Gleich zwei neue Bände des Literaturwissenschaftlers Peter von Matt bespricht Friedmar Apel in der FAZ. Einer ist dem Autor Elias Canetti gewidmet, der andere versammelt Aufsätze zur deutschen Literatur. Apel charakterisiert von Matt: "Peter von Matt will den 'guten Leser' in unentdeckte literarische Ländereien locken. Den Grenzübertritt macht er ihm leicht, aber er verspricht ihm dabei keine entspannte Reise und gibt ihm auch keine Gewähr, unbehelligt zu bleiben.
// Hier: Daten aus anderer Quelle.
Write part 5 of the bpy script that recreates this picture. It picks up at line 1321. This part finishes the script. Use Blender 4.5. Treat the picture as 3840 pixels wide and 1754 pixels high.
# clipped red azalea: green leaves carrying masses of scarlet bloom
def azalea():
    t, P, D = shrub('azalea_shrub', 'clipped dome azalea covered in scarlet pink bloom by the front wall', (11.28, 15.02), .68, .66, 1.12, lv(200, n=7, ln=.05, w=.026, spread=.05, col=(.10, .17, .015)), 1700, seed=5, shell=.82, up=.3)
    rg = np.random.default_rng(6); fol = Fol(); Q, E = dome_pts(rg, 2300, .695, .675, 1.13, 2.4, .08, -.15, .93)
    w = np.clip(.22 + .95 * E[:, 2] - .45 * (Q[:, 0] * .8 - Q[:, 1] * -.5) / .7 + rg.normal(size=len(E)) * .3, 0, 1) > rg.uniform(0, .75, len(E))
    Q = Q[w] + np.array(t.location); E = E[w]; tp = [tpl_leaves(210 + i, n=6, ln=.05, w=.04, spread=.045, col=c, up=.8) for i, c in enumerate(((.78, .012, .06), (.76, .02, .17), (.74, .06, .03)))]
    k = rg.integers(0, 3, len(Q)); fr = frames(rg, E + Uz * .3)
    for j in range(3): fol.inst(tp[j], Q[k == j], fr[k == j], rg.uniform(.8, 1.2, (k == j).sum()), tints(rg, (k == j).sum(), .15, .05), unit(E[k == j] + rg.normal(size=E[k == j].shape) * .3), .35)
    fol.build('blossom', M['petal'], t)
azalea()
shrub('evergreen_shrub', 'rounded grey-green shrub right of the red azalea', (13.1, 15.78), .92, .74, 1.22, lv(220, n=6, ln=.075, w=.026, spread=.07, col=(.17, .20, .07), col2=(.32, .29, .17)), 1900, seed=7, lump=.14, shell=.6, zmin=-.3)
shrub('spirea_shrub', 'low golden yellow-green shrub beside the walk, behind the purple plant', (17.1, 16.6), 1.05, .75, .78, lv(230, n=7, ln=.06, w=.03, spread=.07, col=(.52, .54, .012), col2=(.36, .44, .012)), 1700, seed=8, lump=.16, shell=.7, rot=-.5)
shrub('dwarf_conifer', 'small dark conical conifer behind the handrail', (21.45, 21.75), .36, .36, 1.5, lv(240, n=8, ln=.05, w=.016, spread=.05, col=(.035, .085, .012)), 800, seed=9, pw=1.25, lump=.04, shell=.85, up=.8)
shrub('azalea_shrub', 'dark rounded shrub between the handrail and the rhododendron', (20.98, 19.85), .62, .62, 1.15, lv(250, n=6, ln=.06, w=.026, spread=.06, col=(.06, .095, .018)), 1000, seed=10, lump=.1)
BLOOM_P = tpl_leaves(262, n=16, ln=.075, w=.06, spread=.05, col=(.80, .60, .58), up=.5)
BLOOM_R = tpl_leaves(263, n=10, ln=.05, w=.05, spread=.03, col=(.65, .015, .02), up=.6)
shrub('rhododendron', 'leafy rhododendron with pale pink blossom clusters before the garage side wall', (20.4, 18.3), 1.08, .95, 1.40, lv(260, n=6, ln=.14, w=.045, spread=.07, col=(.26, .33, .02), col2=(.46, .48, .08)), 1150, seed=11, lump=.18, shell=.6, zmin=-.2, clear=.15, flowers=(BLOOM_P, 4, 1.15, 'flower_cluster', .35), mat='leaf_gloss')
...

Nicht nur unter Palmen kann sich die Wahrheit nämlich verwandeln und 'uns den Teppich unter den Füßen' wegziehen."

FAZ, 18.10.

Konferenzen und Tagungen

Herodot und die Mythen

Katharina Wesselmann informiert auf der Geisteswissenschaften-Seite der FAZ über eine Oxforder Tagung, die dem nicht ganz unumstrittenen Vater der Geschichsschreibung Herodot gewidmet war: "Ende September wurde das Thema 'Herodotus and Myth' am Christ Church College in Oxford verhandelt. Die Problematik ist alt. Schon Thukydides grenzt sich ausdrücklich von Herodot ab und von dem, was er 'mythodes' nennt, 'legendenhaft'. Plutarch schreibt eine Philippika gegen den, wie er meint, unzuverlässigen und parteiischen Geschichtsschreiber. Der Satiriker Lukian schließlich verbannt Herodot in seinen Jenseitsschilderungen auf die Insel der Verdammten - als Lügner."

FAZ, 17.10.

Hitler darstellen

Andreas Kilb hat für die FAZ eine interdisziplinär mit Historikern und Filmwissenschaftlern besetzte Berliner Tagung zum Thema "Hitler darstellen" besucht, bei der es um Hitler-Repräsentationen in Film und Fernsehen ging. Vor allem eines machte die Tagung für Kilb sehr deutlich: "Aus den Bildermeeren des weltweiten digitalen Netzes führt kein Weg mehr in die alte Schriftlichkeit zurück. So wie die Datenbank dabei ist, die Bibliothek als Medium geschichtlicher Überlieferung zu ersetzen, wird auch die Erinnerung der Geschichtszeugen immer mehr vom geschriebenen Wort ins Visuelle wandern."

FAZ, 18.10.

Kritik an Israel

In New York befasste sich eine Konferenz mit den jüngsten Diskussionen um die sogenannte "Israel-Lobby" und jüdische Kritik an Israel. In der Welt informiert Hannes Stein über diese Tagung: "Der Literaturwissenschaftler Alvin Rosenfeld hat jüngst mit einem Essay für enormen Wirbel gesorgt, in dem er Texte solcher 'progressiver Juden' wie Noam Chomsky und Tony Judt analysierte […]. Er nutzte diese Konferenz, die von der Organisation 'Camera' veranstaltet wurde, dem 'Committee for Accuracy in Middle East Reporting in America', um klarzustellen: Es sei ihm dabei gar nicht um Kritik an Israel gegangen, sondern vielmehr um eine Haltung, die sich als Kritik an Israel nur maskiert."